C-3PO: "Of course not, that's hard-wired in."
To use an analogy; when a human gets amnesia, they may forget who their spouse, parents and children are, but they usually remember their skills. A painter may not remember any of their paintings, but they will still remember how to paint. We don't actually know why this occurs, but I'm not a neurologist, I just need an example.
Droids in the Star Wars universe are also shown to be able to 'download' (my word) knowledge and skills which would be unaffected by memory wipes. Again in The New Rebellion, C-3PO passes the time when he's "bored" (that word is actually in the book, though I think Threepio is denying that he's bored) by downloading new languages into his hard-wired memory; this process is shown taking less time than a human learning a new language, but more than simply pressing a button and gaining instantaneous knowledge.

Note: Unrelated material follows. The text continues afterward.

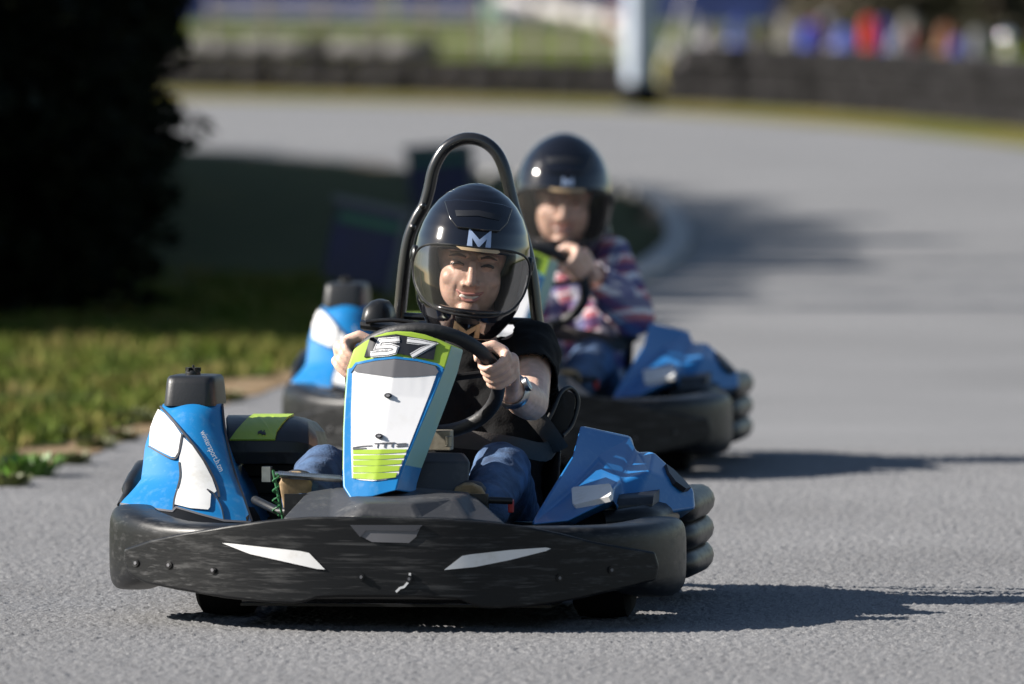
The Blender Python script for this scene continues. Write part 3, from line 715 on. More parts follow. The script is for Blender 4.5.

It seems akin to the skill downloads in The Matrix.
That answers the question of what a memory-wipe actually entails. As to why the Jawas don't perform a memory-wipe, it is never actually stated in either the film or the novelisation. I don't recall even noticing it mentioned in any EU material either. My supposition would be that memory-wipes on droids require equipment that the Jawas, technological scavengers, simply don't have. We know the Lars family does not have the capacity to wipe droids' memories; they need to visit the nearby town of Anchorhead to do so.
C-3PO's memory is wiped in Revenge of the Sith, but that was a consular ship; a spaceship is likely far larger than a Jawa sand-crawler, with better technology, and a diplomatic vessel is itself quite likely to have specialised software and hardwire onboard for dealing with protocol and translation droids. This is a possible explanation of why they don't also wipe R2-D2's memory; the ship isn't set-up to deal with astromechs in the same way as it is protocol droids.